— Start —

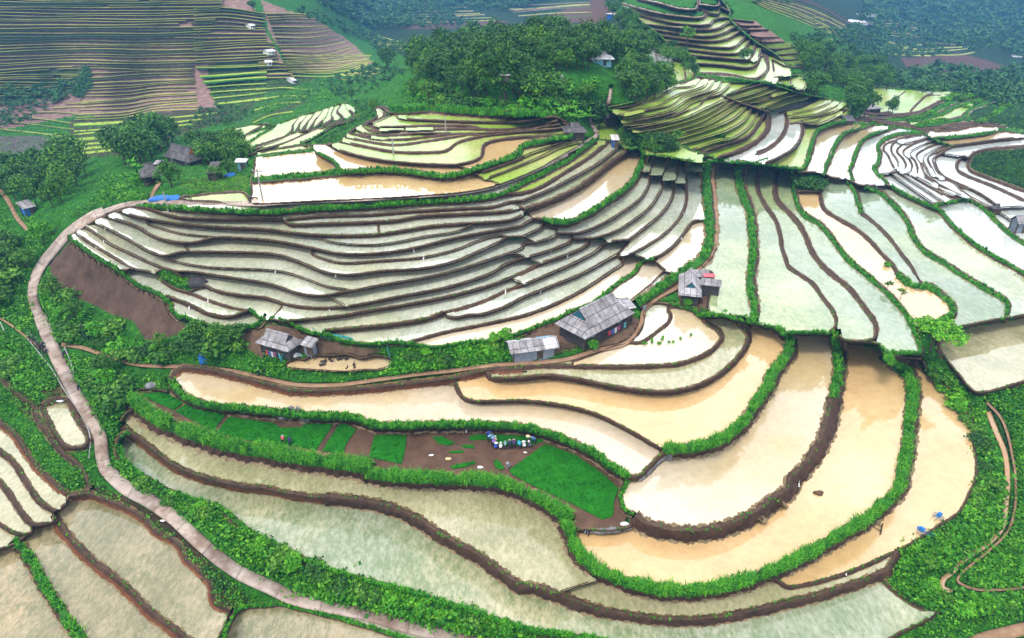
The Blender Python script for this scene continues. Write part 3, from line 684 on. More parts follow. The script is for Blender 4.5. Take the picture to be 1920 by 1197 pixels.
# ---- the ground sheet
GREEN, DEEP, PLUM, BROWN, YARD, FOREST, CROP = (.028, .14, .014), (.014, .05, .016), (.26, .16, .14), (.105, .066, .050), (.15, .095, .065), (.014, .042, .018), (.014, .055, .02)
ZONES = [
 (FOREST, PP("# 560,-40 1130,-40 1180,60 1000,110 760,110 700,60")), (FOREST, PP("# 1380,-40 2200,-40 2200,240 1560,160 1480,120 1600,90")),
 (PLUM, PP("# -200,-40 460,-40 480,30 510,80 540,130 500,150 390,135 395,170 410,215 300,230 150,215 0,245 -200,250")),
 (PLUM, PP("C 1565,140 1740,150 D 0,165 100,230 200,300 100,330 C 1760,320 1640,230")), ((.12, .18, .035), PP("C 1640,230 1760,320 D 100,300 240,300 440,440 250,470 100,420 C 1900,400")),
 (PLUM, PP("# 490,0 540,20 590,35 660,80 700,120 640,130 560,140 530,100 505,60")),
 ((.045, .075, .025), PP("# 390,120 480,115 560,140 600,150 580,190 520,220 430,230 395,180")),
 ((.05, .075, .025), PP("# -200,130 160,128 165,165 60,190 -200,230")),
 ((.06, .06, .03), PP("# 130,225 300,210 420,205 430,225 230,290 130,300")),
 ((.11, .10, .10), PP("# -200,250 0,255 130,258 135,290 0,288 -200,290")),
 ((.11, .06, .05), PP("# 700,40 1000,40 1110,0 1110,-30 1150,20 1120,45 960,40 900,52 760,55")),
 ((.10, .055, .05), PP("# 1690,110 1800,100 1930,135 1930,148 1790,125 1700,128")), ((.09, .055, .06), PP("# 1750,125 1790,130 1800,165 1750,165")),
 (BROWN, PP("E 500,630 350,780 390,960 620,1060 800,1150 950,1195 I 1050,190 1250,160 1400,110 1280,40 E 1225,1150 1200,1080 1100,1010 850,870 620,700")),
 (YARD, PP("J -20,100 120,60 420,150 650,230 900,250 800,330 300,280 100,350 -60,250 -150,150")),
 (YARD, PP("K 60,60 350,-20 800,-50 940,60 850,220 640,260 480,240 330,280 100,220")),
 (YARD, PP("G 1180,880 1300,830 1440,850 1430,1110 1330,1110 1200,1060")),
 (CROP, PP("# 1800,240 1950,210 2150,225 2150,250 1900,240")), (CROP, PP("# 1810,205 1950,170 2150,190 2150,235 1830,235")), (CROP, PP("# 1820,290 1850,280 2000,272 2150,270 2150,400 1900,355 1815,330")),
 ((.02, .09, .015), PP("# 1880,310 1900,295 2150,285 2150,370 1950,350 1885,330")),
 ((.035, .12, .02), PP("# 420,250 500,175 590,150 620,155 600,180 560,190 500,215")),
 ((.06, .14, .02), PP("# 330,350 360,335 465,330 470,345 460,358 400,365")),
 ((.10, .055, .035), PP("# 0,700 30,690 100,700 130,735 60,790 20,750")),
 ((.05, .035, .02), PP("M 560,1090 620,0 700,100 900,180 1100,290 1300,400 1400,520 1550,700 1700,830 1800,930 1640,1010 1500,800 1300,600 1030,360 700,200")),
 ((.018, .07, .016), PP("# 1845,735 2150,690 2150,1110 1800,1105 1880,1010 1905,900")),
]
def build_ground():
    st = 4; xs = np.arange(X0, X1+st, st); ys = np.concatenate([np.arange(Y0, 340, 3), np.arange(340, Y1+st, st)])
    PX, PY = np.meshgrid(xs, ys); i = np.clip((PX-X0).astype(int), 0, WD-1); j = np.clip((PY-Y0).astype(int), 0, HT-1); lab = LAB[j, i]
    z = bil(SURF, PX, PY); fld = ~np.isnan(LEVEL_OF[lab])
    z = np.where(fld, LEVEL_OF[lab]-.55, np.where(lab == 0, z-.6, z))
    V = ground(PX, PY, z); w = (~fld) & (lab > 0)
    nzv = np.sin(V[..., 0]*1.3+np.sin(V[..., 1]*.9)*2)*np.sin(V[..., 1]*1.1+np.sin(V[..., 0]*.7)*2)
    V[..., 2] += np.where(w, .14*nzv, 0)
    col = np.empty(PX.shape+(4,), np.float32); col[..., :3] = GREEN; col[..., 3] = 1
    for c, poly in ZONES: col[inside(poly, PX, PY), :3] = c
    n, k = PX.shape; idx = np.arange(n*k).reshape(n, k); F = np.stack([idx[:-1, :-1], idx[1:, :-1], idx[1:, 1:], idx[:-1, 1:]], -1).reshape(-1, 4)
    me = mesh_np('terrain', V.reshape(-1, 3), F, smooth=True)
    a = me.color_attributes.new('cover', 'FLOAT_COLOR', 'POINT'); a.data.foreach_set('color', col.ravel())
    link('terrain', me, [M['ground']], kind='structure')
    # the land goes on to both sides and behind
    B = np.concatenate([V[:, 0], V[-1, 1:], V[::-1, -1][1:]]); d = B[:, :2]-np.array([0, 110.0]); d /= np.linalg.norm(d, axis=1)[:, None]; rings = [B+[0, 0, -.05]]
    for r, dz in ((12, -.5), (40, -2), (110, -4), (260, -8), (600, -14)):
        q = B.copy(); q[:, :2] += d*r*np.maximum(1, np.linalg.norm(B[:, :2], axis=1)/150)[:, None]; q[:, 2] += dz+.9*np.sin(q[:, 0]*.11)*np.sin(q[:, 1]*.09); rings.append(q)
    m = len(B); R_ = np.concatenate(rings); ix = np.arange(len(R_)).reshape(len(rings), m); F = np.stack([ix[:-1, :-1], ix[:-1, 1:], ix[1:, 1:], ix[1:, :-1]], -1).reshape(-1, 4)
    me = mesh_np('outer_land', R_, F, smooth=True); a = me.color_attributes.new('cover', 'FLOAT_COLOR', 'POINT'); a.data.foreach_set('color', np.tile(np.array([*GREEN, 1], np.float32), len(R_))); link('outer_land', me, [M['ground']], kind='structure')
build_ground()
# wide land beyond what is traced, down the valley and behind the far slopes
def build_hills():
    ang = np.linspace(-R(75), R(75), 121); rad = np.array([1150, 1500, 1900, 2500, 3200, 4200])
    A, D = np.meshgrid(ang, rad); h = -60+np.interp(D, rad, [0, 20, 45, 70, 90, 110])*(.8+.25*np.sin(A*5)+.12*np.sin(A*13+1))
    V = np.stack([np.sin(A)*D, np.cos(A)*D, h], -1); n, k = A.shape; idx = np.arange(n*k).reshape(n, k)
    F = np.stack([idx[:-1, :-1], idx[:-1, 1:], idx[1:, 1:], idx[1:, :-1]], -1).reshape(-1, 4)
    me = mesh_np('hills', V.reshape(-1, 3), F, smooth=True); a = me.color_attributes.new('cover', 'FLOAT_COLOR', 'POINT')
    a.data.foreach_set('color', np.tile(np.array([*FOREST, 1], np.float32), n*k)); link('hills', me, [M['ground']], kind='structure')
build_hills()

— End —

Task requirements ▸ Reproduce the whole listing word for word, setting aside any pictures.

Output ▸
The Blender Python script for this scene continues. Write part 3, from line 684 on. More parts follow. The script is for Blender 4.5. Take the picture to be 1920 by 1197 pixels.
# ---- the ground sheet
GREEN, DEEP, PLUM, BROWN, YARD, FOREST, CROP = (.028, .14, .014), (.014, .05, .016), (.26, .16, .14), (.105, .066, .050), (.15, .095, .065), (.014, .042, .018), (.014, .055, .02)
ZONES = [
 (FOREST, PP("# 560,-40 1130,-40 1180,60 1000,110 760,110 700,60")), (FOREST, PP("# 1380,-40 2200,-40 2200,240 1560,160 1480,120 1600,90")),
 (PLUM, PP("# -200,-40 460,-40 480,30 510,80 540,130 500,150 390,135 395,170 410,215 300,230 150,215 0,245 -200,250")),
 (PLUM, PP("C 1565,140 1740,150 D 0,165 100,230 200,300 100,330 C 1760,320 1640,230")), ((.12, .18, .035), PP("C 1640,230 1760,320 D 100,300 240,300 440,440 250,470 100,420 C 1900,400")),
 (PLUM, PP("# 490,0 540,20 590,35 660,80 700,120 640,130 560,140 530,100 505,60")),
 ((.045, .075, .025), PP("# 390,120 480,115 560,140 600,150 580,190 520,220 430,230 395,180")),
 ((.05, .075, .025), PP("# -200,130 160,128 165,165 60,190 -200,230")),
 ((.06, .06, .03), PP("# 130,225 300,210 420,205 430,225 230,290 130,300")),
 ((.11, .10, .10), PP("# -200,250 0,255 130,258 135,290 0,288 -200,290")),
 ((.11, .06, .05), PP("# 700,40 1000,40 1110,0 1110,-30 1150,20 1120,45 960,40 900,52 760,55")),
 ((.10, .055, .05), PP("# 1690,110 1800,100 1930,135 1930,148 1790,125 1700,128")), ((.09, .055, .06), PP("# 1750,125 1790,130 1800,165 1750,165")),
 (BROWN, PP("E 500,630 350,780 390,960 620,1060 800,1150 950,1195 I 1050,190 1250,160 1400,110 1280,40 E 1225,1150 1200,1080 1100,1010 850,870 620,700")),
 (YARD, PP("J -20,100 120,60 420,150 650,230 900,250 800,330 300,280 100,350 -60,250 -150,150")),
 (YARD, PP("K 60,60 350,-20 800,-50 940,60 850,220 640,260 480,240 330,280 100,220")),
 (YARD, PP("G 1180,880 1300,830 1440,850 1430,1110 1330,1110 1200,1060")),
 (CROP, PP("# 1800,240 1950,210 2150,225 2150,250 1900,240")), (CROP, PP("# 1810,205 1950,170 2150,190 2150,235 1830,235")), (CROP, PP("# 1820,290 1850,280 2000,272 2150,270 2150,400 1900,355 1815,330")),
 ((.02, .09, .015), PP("# 1880,310 1900,295 2150,285 2150,370 1950,350 1885,330")),
 ((.035, .12, .02), PP("# 420,250 500,175 590,150 620,155 600,180 560,190 500,215")),
 ((.06, .14, .02), PP("# 330,350 360,335 465,330 470,345 460,358 400,365")),
 ((.10, .055, .035), PP("# 0,700 30,690 100,700 130,735 60,790 20,750")),
 ((.05, .035, .02), PP("M 560,1090 620,0 700,100 900,180 1100,290 1300,400 1400,520 1550,700 1700,830 1800,930 1640,1010 1500,800 1300,600 1030,360 700,200")),
 ((.018, .07, .016), PP("# 1845,735 2150,690 2150,1110 1800,1105 1880,1010 1905,900")),
]
def build_ground():
    st = 4; xs = np.arange(X0, X1+st, st); ys = np.concatenate([np.arange(Y0, 340, 3), np.arange(340, Y1+st, st)])
    PX, PY = np.meshgrid(xs, ys); i = np.clip((PX-X0).astype(int), 0, WD-1); j = np.clip((PY-Y0).astype(int), 0, HT-1); lab = LAB[j, i]
    z = bil(SURF, PX, PY); fld = ~np.isnan(LEVEL_OF[lab])
    z = np.where(fld, LEVEL_OF[lab]-.55, np.where(lab == 0, z-.6, z))
    V = ground(PX, PY, z); w = (~fld) & (lab > 0)
    nzv = np.sin(V[..., 0]*1.3+np.sin(V[..., 1]*.9)*2)*np.sin(V[..., 1]*1.1+np.sin(V[..., 0]*.7)*2)
    V[..., 2] += np.where(w, .14*nzv, 0)
    col = np.empty(PX.shape+(4,), np.float32); col[..., :3] = GREEN; col[..., 3] = 1
    for c, poly in ZONES: col[inside(poly, PX, PY), :3] = c
    n, k = PX.shape; idx = np.arange(n*k).reshape(n, k); F = np.stack([idx[:-1, :-1], idx[1:, :-1], idx[1:, 1:], idx[:-1, 1:]], -1).reshape(-1, 4)
    me = mesh_np('terrain', V.reshape(-1, 3), F, smooth=True)
    a = me.color_attributes.new('cover', 'FLOAT_COLOR', 'POINT'); a.data.foreach_set('color', col.ravel())
    link('terrain', me, [M['ground']], kind='structure')
    # the land goes on to both sides and behind
    B = np.concatenate([V[:, 0], V[-1, 1:], V[::-1, -1][1:]]); d = B[:, :2]-np.array([0, 110.0]); d /= np.linalg.norm(d, axis=1)[:, None]; rings = [B+[0, 0, -.05]]
    for r, dz in ((12, -.5), (40, -2), (110, -4), (260, -8), (600, -14)):
        q = B.copy(); q[:, :2] += d*r*np.maximum(1, np.linalg.norm(B[:, :2], axis=1)/150)[:, None]; q[:, 2] += dz+.9*np.sin(q[:, 0]*.11)*np.sin(q[:, 1]*.09); rings.append(q)
    m = len(B); R_ = np.concatenate(rings); ix = np.arange(len(R_)).reshape(len(rings), m); F = np.stack([ix[:-1, :-1], ix[:-1, 1:], ix[1:, 1:], ix[1:, :-1]], -1).reshape(-1, 4)
    me = mesh_np('outer_land', R_, F, smooth=True); a = me.color_attributes.new('cover', 'FLOAT_COLOR', 'POINT'); a.data.foreach_set('color', np.tile(np.array([*GREEN, 1], np.float32), len(R_))); link('outer_land', me, [M['ground']], kind='structure')
build_ground()
# wide land beyond what is traced, down the valley and behind the far slopes
def build_hills():
    ang = np.linspace(-R(75), R(75), 121); rad = np.array([1150, 1500, 1900, 2500, 3200, 4200])
    A, D = np.meshgrid(ang, rad); h = -60+np.interp(D, rad, [0, 20, 45, 70, 90, 110])*(.8+.25*np.sin(A*5)+.12*np.sin(A*13+1))
    V = np.stack([np.sin(A)*D, np.cos(A)*D, h], -1); n, k = A.shape; idx = np.arange(n*k).reshape(n, k)
    F = np.stack([idx[:-1, :-1], idx[:-1, 1:], idx[1:, 1:], idx[1:, :-1]], -1).reshape(-1, 4)
    me = mesh_np('hills', V.reshape(-1, 3), F, smooth=True); a = me.color_attributes.new('cover', 'FLOAT_COLOR', 'POINT')
    a.data.foreach_set('color', np.tile(np.array([*FOREST, 1], np.float32), n*k)); link('hills', me, [M['ground']], kind='structure')
build_hills()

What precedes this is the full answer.